The fast Tar Heel start meant Indiana had to chase a really fast team. The Hoosiers can erase big leads (because they also play fast and shoot so well), but not against Carolina which thrives at that tempo.

2. Paige was great, but North Carolina's size gave Indiana more sustained trouble.

No denying Paige's contributions and yes, Carolina shot the ball incredibly well, but Brice Johnson, Kennedy Meeks and Justin Jackson applied great pressure to Indiana's defense. Their length and athleticism effected the game on both ends.

Even Tom Crean commented at the half about not letting Carolina establish such deep position. The three North Carolina forwards combined to score 49 points, led by Johnson who finished with 20 points, 10 rebounds and three blocks.

3. With that said, if Carolina shoots the ball this well, nobody will beat them.

The Tar Heels shot 11-for-20 from three, and overall more than 50 percent from the floor. Indiana never had a chance to gain any footing; the Hoosiers never challenged the lead.

Indiana needed to double-down inside, and North Carolina made them pay by driving or hitting open threes. Hitting outside shots meant they were balanced. (Four Tar Heels finished in double figures.)

4. While a disappointing end, Indiana's season was successful.

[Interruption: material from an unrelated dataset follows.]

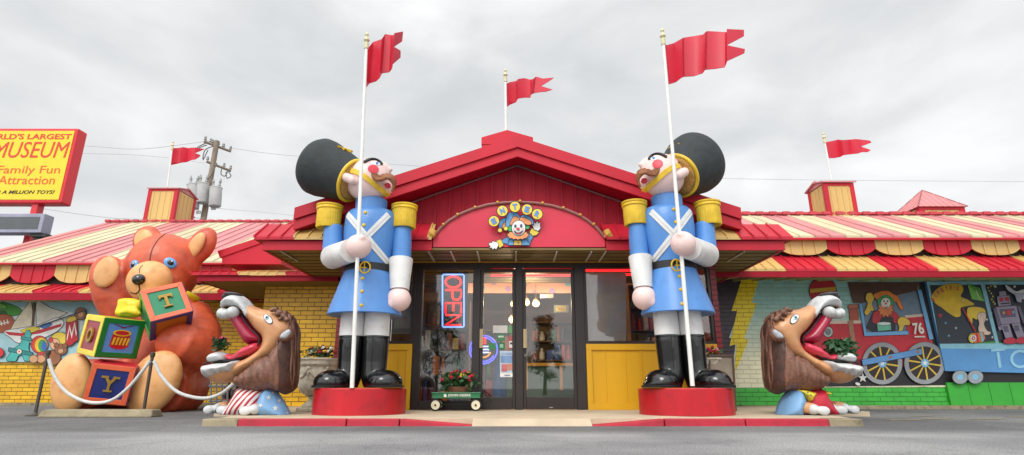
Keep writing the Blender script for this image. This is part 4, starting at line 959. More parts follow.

The Hoosiers, undoubtedly, wanted to go further. But, the success this season was unexpected, at least from an outside perspective. Indiana won 27 games and the Big Ten regular season title, when everyone assumed they'd fade in the standings in favor of Michigan State, Maryland or even Iowa.

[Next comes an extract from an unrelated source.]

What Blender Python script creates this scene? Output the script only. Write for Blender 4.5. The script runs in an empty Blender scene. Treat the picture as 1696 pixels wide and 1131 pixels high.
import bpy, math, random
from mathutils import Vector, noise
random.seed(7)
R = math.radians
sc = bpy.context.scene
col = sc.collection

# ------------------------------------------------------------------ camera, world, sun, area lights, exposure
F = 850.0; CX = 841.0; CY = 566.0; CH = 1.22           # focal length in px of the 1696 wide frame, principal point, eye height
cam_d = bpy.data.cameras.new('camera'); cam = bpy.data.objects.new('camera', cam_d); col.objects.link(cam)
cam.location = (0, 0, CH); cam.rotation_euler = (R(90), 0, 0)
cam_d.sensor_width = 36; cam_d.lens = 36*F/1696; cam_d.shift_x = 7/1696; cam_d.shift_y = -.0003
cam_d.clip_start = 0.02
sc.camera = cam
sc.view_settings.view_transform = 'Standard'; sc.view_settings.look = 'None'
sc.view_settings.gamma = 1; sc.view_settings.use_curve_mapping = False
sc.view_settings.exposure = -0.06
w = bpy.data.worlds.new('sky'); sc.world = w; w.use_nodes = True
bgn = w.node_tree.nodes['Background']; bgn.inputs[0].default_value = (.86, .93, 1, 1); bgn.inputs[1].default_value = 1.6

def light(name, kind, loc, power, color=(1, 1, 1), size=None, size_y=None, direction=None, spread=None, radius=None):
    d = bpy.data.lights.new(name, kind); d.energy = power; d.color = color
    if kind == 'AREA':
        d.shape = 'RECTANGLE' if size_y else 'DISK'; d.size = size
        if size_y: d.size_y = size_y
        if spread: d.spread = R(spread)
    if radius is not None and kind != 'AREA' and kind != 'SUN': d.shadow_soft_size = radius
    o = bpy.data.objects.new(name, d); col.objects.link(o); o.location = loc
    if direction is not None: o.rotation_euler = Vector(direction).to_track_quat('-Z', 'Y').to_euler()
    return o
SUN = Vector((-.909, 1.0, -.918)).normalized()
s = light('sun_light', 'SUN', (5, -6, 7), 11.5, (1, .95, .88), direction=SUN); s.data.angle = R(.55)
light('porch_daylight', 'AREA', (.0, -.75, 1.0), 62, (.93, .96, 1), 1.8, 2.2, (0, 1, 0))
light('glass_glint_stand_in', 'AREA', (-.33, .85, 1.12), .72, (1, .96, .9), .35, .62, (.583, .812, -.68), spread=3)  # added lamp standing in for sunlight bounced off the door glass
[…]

Yogi Ferrell, Max Bielfeldt and Nick Ziesloft are gone, and possibly Thomas Bryant to the draft. No doubt those're big losses, and a great deal of leadership and production to replace, but Indiana will still have talent on the roster. And, the 2015-2016 season is one on which to build.


Unfortunately, Indiana's loss seals the fact that the Big Ten won't send any teams to the Final Four this year. The NCAA Tournament doesn't discredit the regular season, but the Big Ten's so-so performance leaves a bitter taste.